Greater Pune, and I include Pune and Pimpri-Chinchwad Corporations in this entity, is an interesting conglomeration of public educational institutions, private professional-skills-education providers and companies and industries that are spread in a broader spectrum covering making of small retail products, manufacturing of ancillary components, transport and medium as well as heavy machinery manufacturing industry and knowledge based industries. The Greater Pune with just one public university, many public-private universities (earlier known as Deemed-to-be-Universities) and several small and medium level private professional-skills-education providers (this number runs into a few hundreds) are in a true sense major educational hub in the country.
Today, Greater Pune attracts as many as 500 fresh foreign students every year and has 20 per cent of the entire 70,000 foreign students’ population in the country.

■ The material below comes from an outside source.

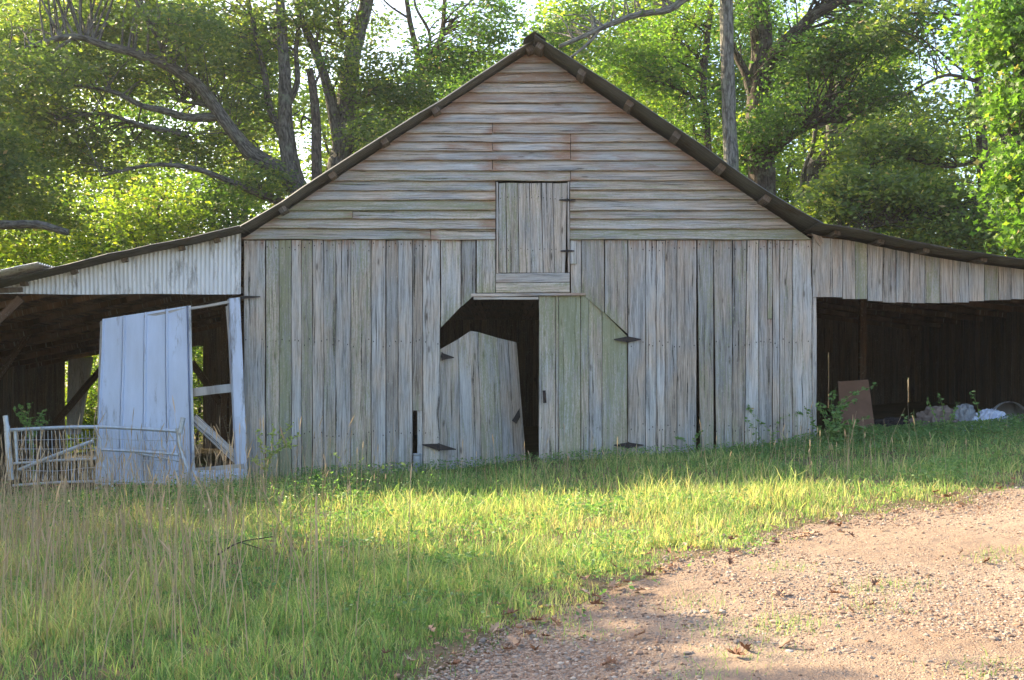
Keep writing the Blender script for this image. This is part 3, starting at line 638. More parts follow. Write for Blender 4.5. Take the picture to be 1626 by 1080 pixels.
# ------------------------------------------------------------------ pale metal door of the left lean-to
md = MB(); 
def Q(px, py, Y): return P(px, py, Y)
prof_x = [0]; ribs = []
tl, tr, bl, br = P(164, 506.5, -.16), P(299, 485.5, -.14), P(153, 768, -.32), P(306, 771, -.30)
us = []
for kx in (0, .25, .5, .75, 1.):
    for d, h in ((-.034, 0), (-.030, -.03), (-.025, 0), (-.018, .035), (-.004, .035), (.004, 0)): us.append((min(max(kx+d+.012, 0), 1), h))
    for f in (.06, .12, .18): us.append((min(kx+f, 1), 0))
us = sorted(set(us)); us = [u_ for u_ in us if u_[0] <= 1]
uu = np.array([a for a, _ in us]); hh = np.array([b for _, b in us]); vv = np.linspace(0, 1, 14)
U, Vv = np.meshgrid(uu, vv, indexing='ij')
pt = (tl+(tr-tl)*U[..., None])*(1-Vv[..., None])+(bl+(br-bl)*U[..., None])*Vv[..., None]
pt[..., 1] -= hh[:, None]; pt[..., 1] += .008*np.sin(Vv*5+U*4)+.006*np.sin(Vv*11-U*7)
idx = np.arange(U.size).reshape(U.shape); F = np.stack([idx[:-1, :-1], idx[:-1, 1:], idx[1:, 1:], idx[1:, :-1]], -1).reshape(-1, 4)
md.add(pt.reshape(-1, 3), F); md.add(pt.reshape(-1, 3)+(0, .003, 0), F[:, ::-1])
mdoor = md.build('metal_door', M['whitemetal'], barn); mdoor['label'] = 'sagging door of pale ribbed sheet metal, half its sheets missing'
mb = MB()
beam(mb, P(166, 514, -.10), P(368, 479, -.10), .04, .09, up=(0, 1, 0), red=.2, tone=.8); beam(mb, P(304, 623.5, -.12), P(376, 615, -.12), .04, .13, tone=.75)
beam(mb, P(307, 664, -.14), P(383, 735, -.14), .15, .04, up=(0, 1, 0), tone=.7); beam(mb, P(300, 748, -.24), P(388, 740, -.24), .05, .08, tone=.6)
beam(mb, P(364, 486, -.1), P(381, 768, -.14), .10, .04, up=(0, 1, 0), tone=.5); beam(mb, P(297, 488, -.1), P(303, 768, -.2), .08, .05, up=(0, 1, 0), tone=.4)
beam(mb, P(164, 510, -.10), P(156, 765, -.25), .08, .05, up=(0, 1, 0), tone=.4)
mb.build('wooden_frame', M['wood'], mdoor)
mb = MB()
def sheet4(mb, a, b, c, d, th=.004):
    a, b, c, d = [np.asarray(q, float) for q in (a, b, c, d)]; k = np.linspace(0, 1, 12)[:, None]
    l = a+(d-a)*k; r = b+(c-b)*k; w = R.normal(0, .003, (12, 1))*np.array([[0, 1, 0]]); V = np.stack([l+w, (l+r)/2+w, r-w], 1)
    idx = np.arange(36).reshape(12, 3); F = np.stack([idx[:-1, :-1], idx[1:, :-1], idx[1:, 1:], idx[:-1, 1:]], -1).reshape(-1, 4)
    mb.add(V.reshape(-1, 3), F); mb.add(V.reshape(-1, 3)+(0, th, 0), F[:, ::-1])
sheet4(mb, P(364, 474, -.15), P(381, 472, -.15), P(394, 769, -.26), P(377, 771, -.26)); sheet4(mb, P(364, 474, -.15), P(361, 476, -.10), P(374, 771, -.2), P(377, 771, -.26))
mb.build('edge_strip', M['whitemetal'], mdoor)
mb = MB(); sheet4(mb, P(299, 486, -.15), P(303, 485, -.165), P(310, 770, -.30), P(305, 771, -.30)); mb.build('edge_flange', M['galv'], mdoor)
mb = MB(); sheet4(mb, P(303, 748, -.31), P(343, 746, -.30), P(344, 776, -.31), P(304, 776, -.31)); sheet4(mb, P(343.5, 747, -.29), P(381, 743, -.28), P(383, 776, -.29), P(344, 776, -.30)); mb.build('kick_panel', M['whitemetal'], mdoor)
mb = MB(); strap(mb, (385, 472), .04, .28, .05, -.07, .03); mb.build('hinge', M['rust'], mdoor)

# ------------------------------------------------------------------ bent pen gate leaning in front
gate = empty('pen_gate', tuple(P(155, 775, -1.0)), 'bent galvanised tube and wire gate propped in the weeds before the left shed', 'gate')
Yg = -1.05
def T(mbx, pts, r=.02, **k): tube(mbx, [P(a, b, c) for a, b, c in pts], r, k=10, **k)
mb = MB(); T(mb, [(11, 676, Yg), (14, 720, Yg), (18, 762, Yg)], .045); T(mb, [(24, 682, Yg), (27, 735, Yg)], .02)
T(mb, [(17, 683, Yg), (85, 679.5, Yg), (155, 678, Yg), (225, 681, Yg), (286, 685, Yg)], .028)
T(mb, [(152, 679, Yg-.02), (159, 702, Yg-.02), (160, 729, Yg-.02)], .02)
T(mb, [(290, 664, Yg), (284, 690, Yg), (281, 680, Yg-.01)], .03); T(mb, [(283, 686, Yg), (286, 712, Yg), (297, 744, Yg)], .026); T(mb, [(300, 750, Yg-.02), (297, 771, Yg-.02)], .036)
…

In addition, almost 80 per cent of students in public-private professional universities and non-aided professional institutions affiliated to Pune University, and this number integrated over four to five years comes to almost 60,000, are coming from other States in the country. If one adds the students coming from different districts in Maharashtra in affiliated colleges and Pune University Post Graduate departments as well as students enrolling in private professional-skills providers and specialised central government institutions, then, presently Greater Pune has around 200,000 students that have come from outside the geographical boundaries of Greater Pune. If one adds another 100,000 local students from both the Corporations, the total number of students comes close to 300,000, which makes to 6 per cent of the population.
I do not think any other city in the country is handling such a high number of students. The challenge is to provide shelter to them, and of expanding other physical infrastructure for their movement, entertainment and food. These students certainly add wealth in to the economy of Greater Pune. It does create several ancillary support jobs. However, there is a flip side to this growth also. The real challenge for educational institutions managers, authorities connected with law and order and the political milieu is to create an effective and operative working mechanism that retain the beauty and grandeur of this cultural and academic capital of Maharashtra.